Overview

‘My relationship to film begins at the moment of shooting, and ends in the moment of projection. Along the way there are several stages of magical transformation that imbue the work with varying layers of intensity.’

Marked by her restless curiosity, the work of Tacita Dean (b. 1965, Canterbury) invites viewers to explore the depths and limits of her subject matter and the medium she uses to present it. Her eloquent 16 and 35mm analogue films are carried by a sense of history, time and place, and a fascination with the unique qualities of film itself.
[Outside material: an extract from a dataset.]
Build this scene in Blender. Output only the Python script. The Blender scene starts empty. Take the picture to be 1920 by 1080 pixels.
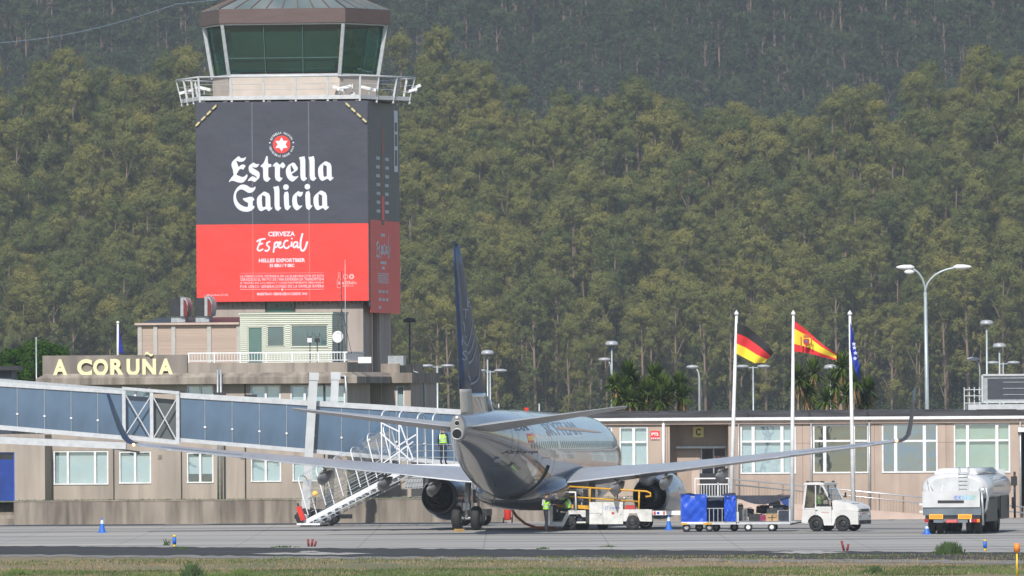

When Dean was commissioned to produce a work for Tate Modern’s Turbine Hall in 2011, the result was the monumental FILM. A meditation on the history and limits of the medium, she used techniques of masking and rewinding that enabled her to expose the same piece of film several times in order produce images within the camera.

 

In 2018 Dean’s work was the subject of concurrent exhibitions across three London museums: Landscape at the Royal Academy, which featured the artist’s monumental blackboard drawings as well as the 35mm film Antigone; Portrait at the National Portrait Gallery, showing her 16mm depictions of David Hockney and Cy Twombly amongst others; and Still Life at the National Gallery where she curated an in-depth exhibition, assembling work by herself and others, contemporary and historical, and guided by her perspective of the genre. In 2020, Dean was commissioned to create the set design and costumes for a new ballet, The Dante Project. A collaboration with the Royal Ballet’s choreographer Wayne McGregor and conductor-composer Thomas Adès, the ballet was presented in autumn 2021 at the Royal Opera House, London.